Archaeological discoveries



I know that many of us have been tidying up and throwing out during these weeks of Lockdown. The poor bin men. I’ve been clearing out as well and dong my study has been like an archaeological dig. Ancient papers that I kept for old times’ sake; ancient papers I kept meaning to look at them again and never did; ancient papers I just never realised had gone out of date. I have 3 blue bags lined up to go this week so clearing has had to stop for now.

   Amongst them though were some real finds. I’d like to share some of them with all of you.

Praying to see others correctly.

  This came from a Lent retreat in 1993 – on the subject of prayer. The retreat leader said: “We pray to see others correctly – and I find it helpful in doing this to give thanks for them more than praying for them. First thing in the morning, while I am dressing, washing, getting the paper, I give thanks for my family and friends and those whom God has given especially into my care. I don’t always feel like thanking God for them, I will admit, but it at least focuses on the positive signs of God’s grace in them, whereas I find praying for them leads me to centre on their negative characteristics.”

  How is that for a challenge as we seek to find better ways to live together?

Love and fear.





There are only two feelings. Love and fear.

There are only two languages. Love and fear.

There are only two activities. Love and fear.

There are only two motives, two procedures,

two frameworks, two results. Love and fear.

Love and fear.

   This reminds me of a passage from one of St John’s epistles: There is no fear in love. But perfect love drives out fear, because fear has to do with punishment. The one who fears is not made perfect in love. We love because he first loved us.” (1 John 4:18-19)

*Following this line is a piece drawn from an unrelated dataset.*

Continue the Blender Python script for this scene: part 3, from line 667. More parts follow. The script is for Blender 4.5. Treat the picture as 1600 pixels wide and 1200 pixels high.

A longing for a future of peace.

  This is a poem by A.S.J. Tessimond called ‘Day Dream’:

One day people will touch and talk perhaps easily

And loving will be natural as breathing and warm as sunlight,

And people will untie themselves, as string is unknotted,

Unfold and yawn and stretch and spread their fingers,

Unfurl, uncurl like seaweed returned to the sea,

And work will be simple and swift as a seagull flying

And play will be casual and quiet as a seagull settling,

And the clocks will stop, and no-one will wonder or care to notice,

And people will smile without reason, even in winter, even in the rain.

I guess for me that would be my dream too. Yet for it to be more than a day dream, for me, it means turning back to the Lord Jesus and in a sense following the way of my 2 earlier archaeological finds!

I wonder what other finds there will be?